The problem is that he needed a stable spherical universe first! A static spherical universe didn't work as a solution of GR. So Einstein considered a universe with a uniform dust of matter all over, and added a cosmological constant to stabilize the universe, and studied this solution as a model cosmology.

But this cosmology is unstable too. The matter will form black holes, the black holes swallow each other, and eventually, one of the black holes becomes cosmological in size. The biggest black hole turns inside out to become a cosmological horizon, and eventually swallows all the other black holes, leaving only a uniform deSitter space.

The deSitter space is the universe of inflation--- it is constantly spreading out, in a process that can be thought of as matter constantly falling into the cosmological horizon that surrounds any observer.
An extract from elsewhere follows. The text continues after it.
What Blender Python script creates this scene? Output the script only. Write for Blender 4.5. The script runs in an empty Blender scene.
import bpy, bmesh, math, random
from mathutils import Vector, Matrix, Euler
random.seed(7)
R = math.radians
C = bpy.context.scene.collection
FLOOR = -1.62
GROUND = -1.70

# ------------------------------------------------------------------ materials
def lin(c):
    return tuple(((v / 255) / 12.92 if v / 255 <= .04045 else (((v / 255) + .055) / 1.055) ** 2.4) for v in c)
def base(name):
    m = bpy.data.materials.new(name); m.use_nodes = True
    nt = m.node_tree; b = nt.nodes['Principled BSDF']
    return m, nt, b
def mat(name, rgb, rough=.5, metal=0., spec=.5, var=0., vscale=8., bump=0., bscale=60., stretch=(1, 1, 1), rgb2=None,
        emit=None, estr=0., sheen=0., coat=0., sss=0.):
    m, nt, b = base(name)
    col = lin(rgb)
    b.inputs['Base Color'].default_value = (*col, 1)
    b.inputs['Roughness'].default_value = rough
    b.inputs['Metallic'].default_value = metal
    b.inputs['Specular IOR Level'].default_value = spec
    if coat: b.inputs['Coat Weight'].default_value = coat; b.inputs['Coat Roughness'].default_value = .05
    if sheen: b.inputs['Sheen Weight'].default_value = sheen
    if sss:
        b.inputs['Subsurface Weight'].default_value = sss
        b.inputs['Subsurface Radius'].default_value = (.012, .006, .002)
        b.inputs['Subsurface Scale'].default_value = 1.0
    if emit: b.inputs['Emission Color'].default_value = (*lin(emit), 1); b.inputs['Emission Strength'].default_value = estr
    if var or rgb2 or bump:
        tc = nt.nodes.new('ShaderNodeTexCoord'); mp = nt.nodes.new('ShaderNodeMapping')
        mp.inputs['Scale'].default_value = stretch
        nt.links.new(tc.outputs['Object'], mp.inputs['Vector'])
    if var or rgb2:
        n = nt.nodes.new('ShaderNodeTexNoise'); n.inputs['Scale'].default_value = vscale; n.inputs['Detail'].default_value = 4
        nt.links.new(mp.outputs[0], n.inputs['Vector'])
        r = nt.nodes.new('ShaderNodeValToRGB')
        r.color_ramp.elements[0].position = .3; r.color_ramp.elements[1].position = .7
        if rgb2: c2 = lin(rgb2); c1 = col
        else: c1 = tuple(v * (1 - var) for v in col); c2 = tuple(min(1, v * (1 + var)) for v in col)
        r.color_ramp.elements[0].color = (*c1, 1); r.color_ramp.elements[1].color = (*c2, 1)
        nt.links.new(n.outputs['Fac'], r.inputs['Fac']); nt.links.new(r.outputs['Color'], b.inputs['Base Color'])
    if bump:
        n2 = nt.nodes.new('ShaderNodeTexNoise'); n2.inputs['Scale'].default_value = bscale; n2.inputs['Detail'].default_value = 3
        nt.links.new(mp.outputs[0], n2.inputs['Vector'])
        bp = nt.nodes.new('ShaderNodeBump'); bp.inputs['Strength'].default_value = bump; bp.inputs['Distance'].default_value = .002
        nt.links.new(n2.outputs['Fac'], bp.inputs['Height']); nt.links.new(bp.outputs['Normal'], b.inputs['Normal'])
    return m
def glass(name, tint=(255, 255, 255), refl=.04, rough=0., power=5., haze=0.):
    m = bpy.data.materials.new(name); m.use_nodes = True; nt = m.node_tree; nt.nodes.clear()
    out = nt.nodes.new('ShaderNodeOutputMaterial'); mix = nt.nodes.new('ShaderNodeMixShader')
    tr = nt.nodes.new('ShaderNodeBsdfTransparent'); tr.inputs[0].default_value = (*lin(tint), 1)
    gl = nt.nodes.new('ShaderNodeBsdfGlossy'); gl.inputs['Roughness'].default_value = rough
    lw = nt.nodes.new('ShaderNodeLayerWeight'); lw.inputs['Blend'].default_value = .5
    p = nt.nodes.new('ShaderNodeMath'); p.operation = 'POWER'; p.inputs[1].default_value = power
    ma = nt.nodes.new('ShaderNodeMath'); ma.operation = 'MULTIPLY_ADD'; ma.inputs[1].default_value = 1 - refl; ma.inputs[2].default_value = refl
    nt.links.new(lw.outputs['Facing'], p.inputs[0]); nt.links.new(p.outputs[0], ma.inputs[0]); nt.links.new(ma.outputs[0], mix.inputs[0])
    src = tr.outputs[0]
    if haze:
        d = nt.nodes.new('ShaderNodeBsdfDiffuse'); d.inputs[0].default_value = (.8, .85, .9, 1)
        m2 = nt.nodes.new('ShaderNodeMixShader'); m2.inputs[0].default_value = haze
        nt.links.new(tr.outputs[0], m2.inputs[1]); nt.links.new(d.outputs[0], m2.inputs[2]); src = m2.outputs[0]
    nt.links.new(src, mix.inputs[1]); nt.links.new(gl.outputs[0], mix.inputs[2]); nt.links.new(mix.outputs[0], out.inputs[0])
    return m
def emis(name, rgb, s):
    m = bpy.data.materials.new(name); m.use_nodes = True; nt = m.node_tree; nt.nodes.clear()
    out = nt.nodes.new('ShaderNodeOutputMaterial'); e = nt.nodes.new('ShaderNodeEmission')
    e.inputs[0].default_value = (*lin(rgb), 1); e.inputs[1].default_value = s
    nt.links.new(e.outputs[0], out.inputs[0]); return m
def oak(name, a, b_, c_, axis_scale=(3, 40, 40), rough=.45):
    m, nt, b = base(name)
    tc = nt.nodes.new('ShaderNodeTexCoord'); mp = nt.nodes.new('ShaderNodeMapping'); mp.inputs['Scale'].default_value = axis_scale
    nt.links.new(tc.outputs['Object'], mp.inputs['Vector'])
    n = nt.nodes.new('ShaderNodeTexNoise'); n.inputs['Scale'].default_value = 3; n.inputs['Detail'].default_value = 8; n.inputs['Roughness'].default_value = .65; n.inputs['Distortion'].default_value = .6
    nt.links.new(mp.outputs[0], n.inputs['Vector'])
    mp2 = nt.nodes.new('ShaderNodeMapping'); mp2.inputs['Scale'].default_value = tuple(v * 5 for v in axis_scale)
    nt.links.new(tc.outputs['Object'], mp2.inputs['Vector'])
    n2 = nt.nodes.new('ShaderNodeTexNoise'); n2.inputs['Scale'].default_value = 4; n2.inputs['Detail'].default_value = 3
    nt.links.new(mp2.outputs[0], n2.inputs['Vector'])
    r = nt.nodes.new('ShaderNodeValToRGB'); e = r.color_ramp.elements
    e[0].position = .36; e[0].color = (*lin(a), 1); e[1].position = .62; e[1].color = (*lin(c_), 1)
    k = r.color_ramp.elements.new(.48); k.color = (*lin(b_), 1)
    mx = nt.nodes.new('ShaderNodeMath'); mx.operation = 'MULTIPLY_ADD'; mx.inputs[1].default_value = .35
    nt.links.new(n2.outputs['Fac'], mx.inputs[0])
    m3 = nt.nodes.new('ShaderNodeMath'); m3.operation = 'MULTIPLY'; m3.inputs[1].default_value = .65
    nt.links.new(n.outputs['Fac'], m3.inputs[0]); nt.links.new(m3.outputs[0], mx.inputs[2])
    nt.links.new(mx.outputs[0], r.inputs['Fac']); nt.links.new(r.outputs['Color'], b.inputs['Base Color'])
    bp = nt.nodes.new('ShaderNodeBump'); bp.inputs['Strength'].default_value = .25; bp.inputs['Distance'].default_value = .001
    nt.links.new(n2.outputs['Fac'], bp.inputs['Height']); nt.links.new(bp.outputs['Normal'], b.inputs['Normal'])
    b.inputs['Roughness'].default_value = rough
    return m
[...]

The cosmological horizon stays a certain distance away from any observer, and this is the only stable universe of positive cosmological constant.

In deSitter space, the cosmological horizon is a form of matter--- it is continuously linked to the largest black hole in the Einstein static universe. Further, once deSitter space is empty, this horizon cannot rotate, it can only rotate if there is something in the interior (deSitter space is unique). This means that deSitter spaces, like Einstein static universes, also obey Mach's principle, so long as the notion of matter is expanded to include cosmological horizons.

Modern Answer

The modern answer is that Newton's bucket is rotating mostly relative to the cosmological horizon, and partly relative to the distant stars. If all the stars and the cosmological horizon were rotating, we would rotate with them, so that there would be no centrifugal force (this is difficult to even say in GR, because there is no coordinate independent way to set the distant stars and cosmological horizon in a rotating motion, although one can do it for the stars alone, using Godel's universe, so long as the horizon becomes inconsistent).

This is the modern view of Mach's principle. This point of view is obvious given modern holographic physics, but is not in the literature. It is a complete resolution to the problems raised by Mach's principle, so that there is no mystery left. Mach's principle in this point of view, is just a stunted classical precursor to the holographic principle. It is asserting that all motion is to be measured relative to distant horizons.

The cosmological horizon is the distant matter in a deSitter space--- all rotation can be considered relative to the cosmological horizon.